On filme. On s’émerveille. On se gèle un peu.
Certains tentent les 9 mètres. C’est impressionnant.
Et leurs visages à la descente du tapis… un mélange de fierté, d’adrénaline, de pur bonheur.
Les filles, qui représentent presque la moitié du groupe, assurent autant que les garçons. En saut, pas de sexisme. Elles sont à la hauteur.(C’est le cas de le dire.)
17h00 – Ça sent la fin !
Les cours s’achèvent.
Retour aux chambres. Rangement. Ménage. Valises. Nostalgie.
Il fait nuit. Je descends, chargée de mes 25 kg de bagages.
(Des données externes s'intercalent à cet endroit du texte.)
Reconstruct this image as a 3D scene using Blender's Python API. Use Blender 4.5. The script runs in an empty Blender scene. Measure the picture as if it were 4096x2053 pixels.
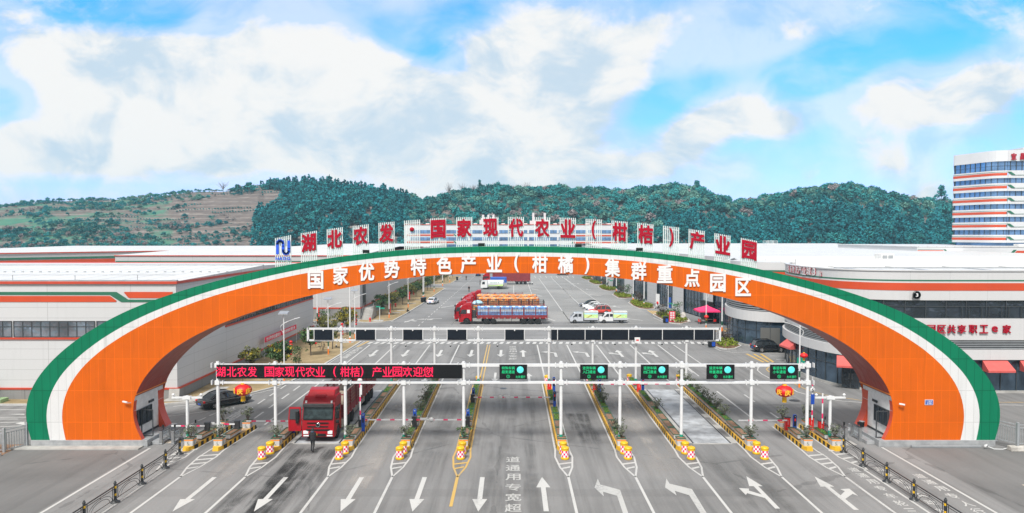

Derniers au revoir. Derniers rires.
Un petit groupe, celui du train de 20h, se forme.
On commande des pizzas. C’est même le prof qui paie.
On mange au réfectoire, comme une dernière veillée.
Puis, on part à pieds vers la gare.
Froid, nuit, et une petite tristesse douce qui flotte.
Arrivée à Paris. On se quitte. On se promet de se revoir.
On crée un groupe WhatsApp.
(Il est toujours actif aujourd’hui, six mois plus tard.)
10h30 – Le CUC c’est fini !
Et voilà ! Je prends le RER pour aller chez Moman. Les galères m’attendent à l’arrivée. Mais ça, c’est une autre histoire… drôle.